Another key message that resonated throughout the three-hour event, which drew about 300 people, was the importance of the party faithful to turn out and vote in the primary and general election.

Noting that the Senate is composed of 51 Republicans, 47 Democrats and two independents who caucus with the Democrats, Daines emphasized the importance of the party strengthening its tenuous grip on the majority by winning a red state Senate seat.

“That is a very, very narrow majority,” Daines said. “We need to send a new senator back to Washington, D.C.”

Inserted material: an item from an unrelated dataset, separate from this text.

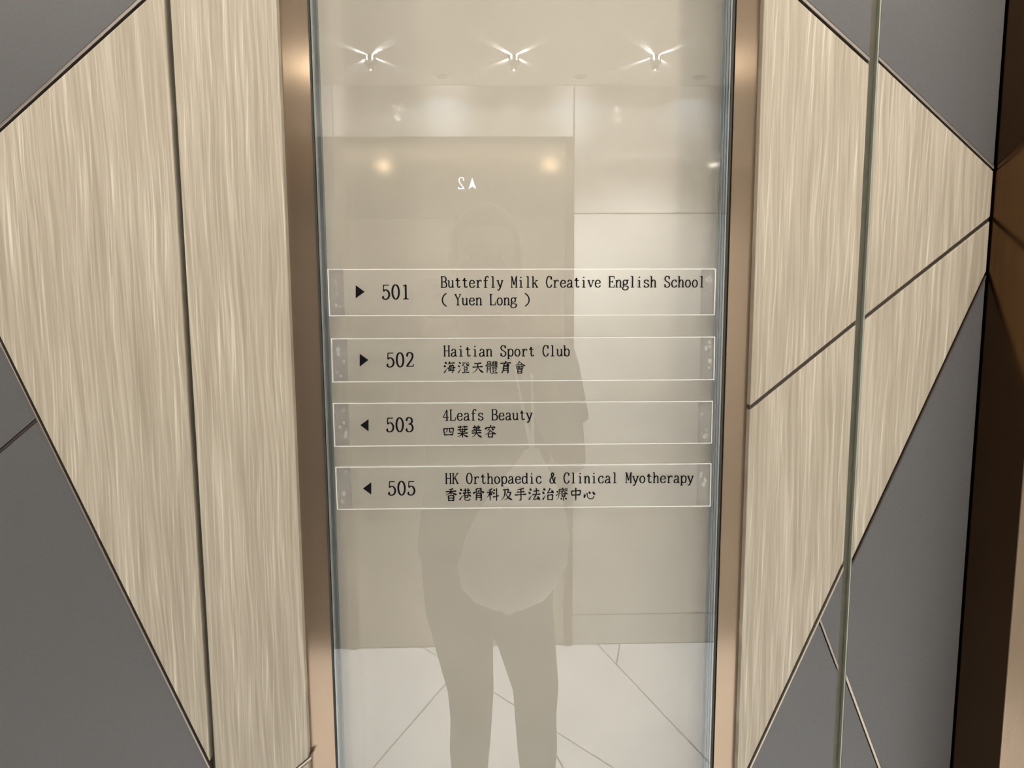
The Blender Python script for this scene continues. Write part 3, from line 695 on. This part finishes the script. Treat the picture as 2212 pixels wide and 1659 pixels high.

Tester holds one of the 25 seats the Senate Democratic Caucus is defending next year, and as a Democrat in Republican-leaning state is always vulnerable. Still, he won his 2012 reelection by 4 percentage points, making him a strong contender for a third term.

While political analysts have tied Trump’s slumping popularity to recent Democratic upsets in special elections involving GOP candidates whose candidacies the president attempted to burnish with endorsements, both Daines and Gianforte delivered full-throated endorsements of the administration.

“This president, working with a Republican Congress, has been working to unravel eight years of Obama federal overreach and tyranny,” Daines said.

“Aren’t we so thankful that we have Donald Trump in office?” Gianforte asked, eliciting raucous applause suggesting that support for Trump remains strong in Republican-dominated Flathead County.